TASK TO COMPLETE ▸ Find the lines with the string "from" and return them.

GIVEN DATA ▸
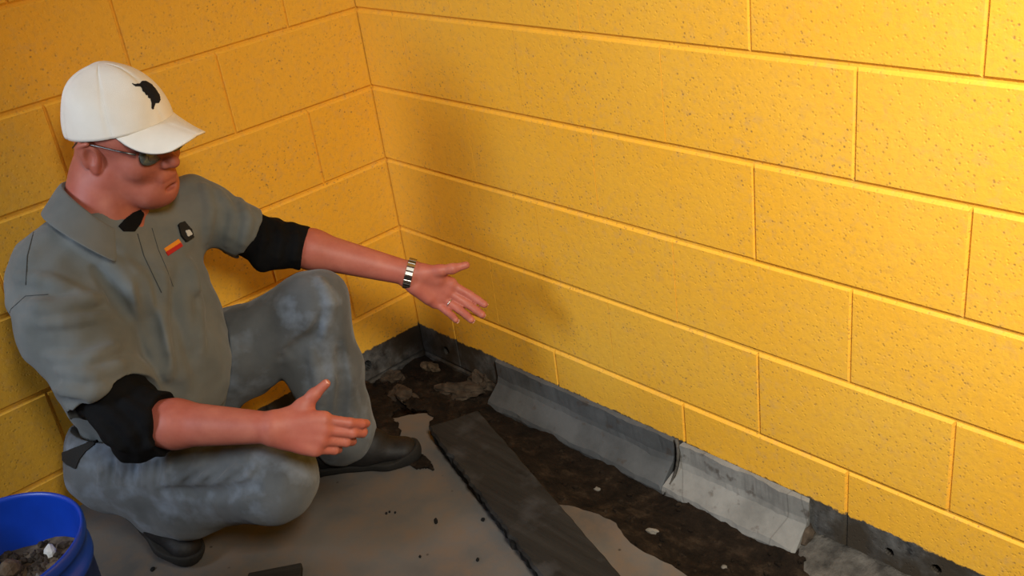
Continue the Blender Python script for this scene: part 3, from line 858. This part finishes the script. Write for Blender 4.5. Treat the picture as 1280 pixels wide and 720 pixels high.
# crushed folds on the near thigh
for i in range(7):
    x = 232+i*13; ridge(J, [(x+10, 584, 1.985), (x, 594, 1.985), (x-14, 604, 2.00)], .0035, .010, '-' if i % 2 else '+')
for i in range(7):
    x = 128+i*14; ridge(J, [(x, 572, 2.085), (x-2, 590, 2.08), (x-4, 606, 2.09)], .0032, .010, '-' if i % 2 else '+')
ridge(J, [(200, 617, 2.06), (270, 618, 2.03), (320, 610, 1.985)], .007, .02, '-')
ridge(J, [(352, 448, 2.28), (372, 432, 2.245), (392, 420, 2.225), (410, 390, 2.215)], .007, .018, '-')
ridge(J, [(400, 350, 2.20), (412, 380, 2.205), (405, 415, 2.22)], .006, .018)
ridge(J, [(425, 430, 2.255), (430, 480, 2.27), (424, 530, 2.32)], .006, .02, '-')
ridge(J, [(390, 440, 2.25), (400, 490, 2.27), (398, 530, 2.32)], .005, .02, '+')
J.half(np.array([0, 0, .012]), (0, 0, -1), np.array([.4, -.8, -.5]), .55, .003)
J.half(P0-TU*.060, TU, P0+TU*.15, .205, .004)
pobj('jeans', J, M_JEANS); del J
# shoes
def shoe(heel, toe, up, width, name='shoe'):
    d = nrm(toe-heel); L = np.linalg.norm(toe-heel); up = nrm(up-d*(up@d)); sd = np.cross(up, d)
    lo = np.minimum(heel, toe)-.16; hi = np.maximum(heel, toe)+.16
    f = Field(lo, hi, .0032)
    P = lambda x, y, z: heel+d*x*L+sd*y+up*z
    f.cone(P(.14, 0, .050), .036, P(.16, 0, .095), .038, .02); f.cone(P(.14, 0, .045), .038, P(.55, 0, .040), .040, .02, n=sd, sq=1.05)
    f.cone(P(.25, 0, .085), .036, P(.62, 0, .055), .034, .02); f.cone(P(.55, 0, .036), .042, P(.84, 0, .026), .036, .02, n=up, sq=.75)
    f.half(P(0, 0, .018), -up, P(.5, 0, .018)-up*.3, .32, .002)
    o = pobj(name, f, M_SHOE)
    g = Field(lo, hi, .0032)
    g.cone(P(.13, 0, .02), .041, P(.5, 0, .02), .036, .01); g.cone(P(.5, 0, .02), .036, P(.72, 0, .02), .047, .02); g.cone(P(.72, 0, .02), .047, P(.86, 0, .02), .039, .02)
    g.half(P(0, 0, .022), up, P(.5, 0, .022)+up*.3, .32, .002); g.half(P(0, 0, .002), -up, P(.5, 0, .002)-up*.3, .32, .002)
    V, Q = g.mesh(); s = np_obj('sole', V-np.array(person.location), Q, M_SOLE, o, True)
    # laces
    for k in range(4):
        x = .40+k*.075; z = .098-.013*k
        pts = [P(x, -.024, z-.010), P(x+.01, 0, z), P(x+.02, .024, z-.010)]
        tube('lace', pts, .0022, M_BLACK, o)
    return o
def tube(name, pts, r, mat, parent, seg=8, closed=False, off=None, flat=1.0):
    off = np.array(person.location) if off is None else np.array(off)
    pts = [np.array(p, float) for p in pts]; n = len(pts); V = []; F = []
    prev = None
    for i, p in enumerate(pts):
        a = pts[(i-1) % n] if (closed or i) else p; b = pts[(i+1) % n] if (closed or i < n-1) else p
        t = nrm(b-a); ref = np.array([0, 0, 1.0]) if prev is None else prev
        if abs(t@ref) > .95 and prev is None: ref = np.array([1.0, 0, 0])
        x = nrm(ref-t*(ref@t)); prev = x; y = np.cross(t, x)
        rr = r[i] if hasattr(r, '__len__') else r
        for k in range(seg):
            q = 2*math.pi*k/seg; V.append(p+rr*(math.cos(q)*x+math.sin(q)*y*flat)-off)
    m = n if closed else n-1
    for i in range(m):
        for k in range(seg):
            j = (i+1) % n; F.append((i*seg+k, i*seg+(k+1) % seg, j*seg+(k+1) % seg, j*seg+k))
    if not closed: F.append(tuple(range(seg))[::-1]); F.append(tuple((n-1)*seg+k for k in range(seg)))
    return mesh_obj(name, V, F, mat, parent, True)
shoe(np.array([.335, -.622, .0]), np.array([.525, -.405, .0]), UP, .1)
# near foot stands on its toes, heel raised
hl = W(150, 618, 2.27); hl[2] = max(hl[2], .10); tl = W(240, 692, 2.17); tl[2] = .006
shoe(hl, tl, nrm(UP*1.0+nrm(tl-hl)*1.0+.25*CR), .1)

# ------------------------------------------------------------------ cap
PL = np.array(person.location)
def crown_pt(phi, v):
    """phi from the front, v 0 at the rim to 1 at the button"""
    a = .1120 if math.cos(phi) > 0 else .1125; b = .0925
    th = v*math.pi/2
    c = math.cos(th)**.92 if v < 1 else 0
    seam = min(abs(((phi+math.pi/6*0) % (math.pi/3))-0), abs(((phi) % (math.pi/3))-math.pi/3))
    g = -.0018*math.exp(-(seam/.045)**2)
    puff = .0030*math.sin(3*phi+1.2)*math.sin(math.pi*v) + .0028*math.sin(9*v+2.0*phi+1)*math.sin(math.pi*v)*max(0, -math.sin(phi))
    x = a*math.cos(phi)*c; y = b*math.sin(phi)*c
    z = .042+.116*math.sin(th)**1.02
    z += (-.020*(1-math.cos(phi))*.5 + .010*(1+math.cos(phi))*.5)*(1-v)
    n = nrm([x/a/a, y/b/b, (z-.03)/.115**2+1e-6])
    return np.array([x-.004-.012*v, y, z]) + n*(g+puff)
nphi, nv = 120, 30
V = []; F = []
for j in range(nv+1):
    for i in range(nphi):
        V.append(H(*crown_pt(2*math.pi*i/nphi, j/nv*.995))-PL)
for j in range(nv):
    for i in range(nphi):
        F.append((j*nphi+i, j*nphi+(i+1) % nphi, (j+1)*nphi+(i+1) % nphi, (j+1)*nphi+i))
F.append(tuple(nv*nphi+i for i in range(nphi)))
cap = mesh_obj('cap', V, F, M_CAP, person, True)
md = cap.modifiers.new('t', 'SOLIDIFY'); md.thickness = .0025; md.offset = 1
tag(cap, 'off-white baseball cap')
f = Field(H(-.03, 0, .155)-.02, H(-.03, 0, .155)+.02, .001)
f.ell(H(*(crown_pt(0, .995))), [.0075, .0075, .004], HR, 0); V_, Q_ = f.mesh(); np_obj('button', V_-PL, Q_, M_CAP, cap)
def brim_pt(s, w):
    phi = s*math.radians(57); r = crown_pt(phi, .03)
    L = .004+.078*max(0, 1-abs(s)**2.4)**.75
    d = np.array([1, 0.16*s, 0]); p = r+d*w*L
    p[2] = r[2] - (.045*(abs(s)**1.7)*w**.8 + .018*w)*min(1, L/.07)
    p[1] *= 1-.03*w
    return p
ns, nw = 48, 14
def brim(name, dz, th, mat, par, shrink=1.0):
    V = []; F = []
    for side in (0, 1):
        for j in range(nw+1):
            for i in range(ns+1):
                q = brim_pt(-1+2*i/ns, j/nw*shrink); q[2] += dz-(th if side else 0)
                V.append(H(*q)-PL)
    m = (ns+1)*(nw+1)
    for j in range(nw):
        for i in range(ns):
            a = j*(ns+1)+i; F.append((a, a+1, a+ns+2, a+ns+1)); F.append((m+a, m+a+ns+1, m+a+ns+2, m+a+1))
    for i in range(ns):
        a = nw*(ns+1)+i; F.append((a, a+1, m+a+1, m+a)); F.append((i, m+i, m+i+1, i+1))
    for j in range(nw):
        for i in (0, ns):
            a = j*(ns+1)+i; F.append((a, a+ns+1, m+a+ns+1, m+a))
    o = mesh_obj(name, V, F, mat, par, True); return o
br = brim('brim', 0, .0030, M_CAP, cap)
brim('brim_lining', -.0032, .0008, M_DSTEEL if False else M_SEAM, cap, .985)
# stitched seams over the crown
for k in range(6):
    pts = [H(*(crown_pt(k*math.pi/3+.028, v/20*.97)+np.array([0, 0, .0]))) for v in range(1, 20)]
    cen = H(-.01, 0, .06); pts = [p+nrm(p-cen)*.0026 for p in pts]
    tube('seam', pts, .0005, M_CAP, cap, 5)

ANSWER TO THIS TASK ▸
Continue the Blender Python script for this scene: part 3, from line 858. This part finishes the script. Write for Blender 4.5. Treat the picture as 1280 pixels wide and 720 pixels high.
    """phi from the front, v 0 at the rim to 1 at the button"""